Are Ralph Lauren serious - surely these pic are meant to be an ironic jab at the fashion industry, no?! They couldn't be serious. I do wish I had known that airbrushing happened when I was younger, I seriously thought I should have flawless skin and endless legs. So letting girls know it goes on has got to be a good thing, and hats off to Britney.


Great article. I ran a photography studio for a few years and we always got asked to make people skinny/get rid of wrinkles etc. And it is incredible what you can do. I totally shudder looking at images from magazines which I think are SO obviously tweaked to within an inch of their life. Especially the skin images. I seriously thought when I was a teenager that my skin should look like that naturally. yeah! We've started early on the education of our children - a big discussion the other morning over Shreddies' claim that this box had their 'best recipe ever' inside. My 5 year old was wondering how this could possibly be true? Good question, I thought.
Thanks for the post. I think it's definitely a move in the right direction.

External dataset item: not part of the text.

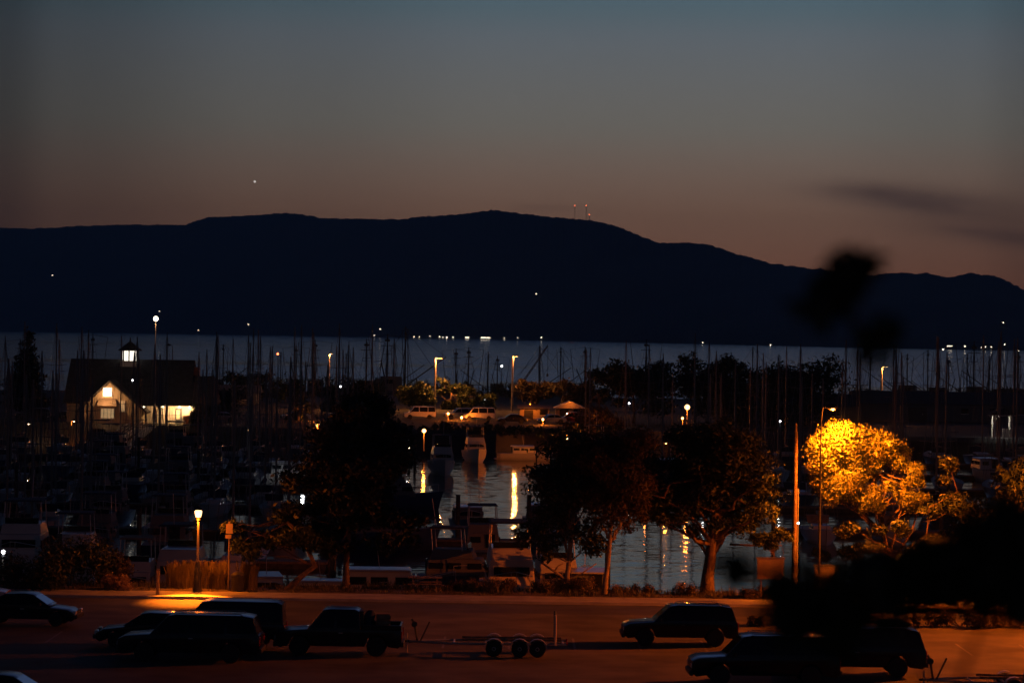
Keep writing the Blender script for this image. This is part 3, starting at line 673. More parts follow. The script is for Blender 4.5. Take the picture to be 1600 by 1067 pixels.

And I don't even like stick insects so much... They look sick.

Henrietta Pretty

YOu've lost 2 friends? so sorry.
common sense says that images that are doctored should be identified as such.
I am also always astounded that you can advertise a hair product and make out a model with hair extensions got that hair through using it. Or one with fake white teeth advertising a toothpaste. Surely, there should be some kind of small print around that? If we have all sorts of regulations around other forms of advertising e.g. financial services, why are they allowed to bare faced lie about the results of beauty products? After all they're falsely inciting you to buy them.
Great post


Heather Davis

There was a great "video" going around f/b awhile back that my daughter showed me. It should the various stages of transformation a model takes from the start of a photo-shot to the actual billboard. The two were not the same. It makes you wonder why they bother with real people at all. Equally as scary as the whole thinning down thing is the anti-aging messages coming from the media. As Paula says alien faces on some of these women! I think it is damaging to young girls who already face a mountain of self-doubt. My daughter who is 17 and a size 10 constantly refers to herself as fat. And recently I have see a number of young girls who are skeletal and it horrifies me. When will we look back on all this madness and go WTF?

Heather Davis

I meant to say "showed the various stages..." not should! Really must check my comments before hitting submit!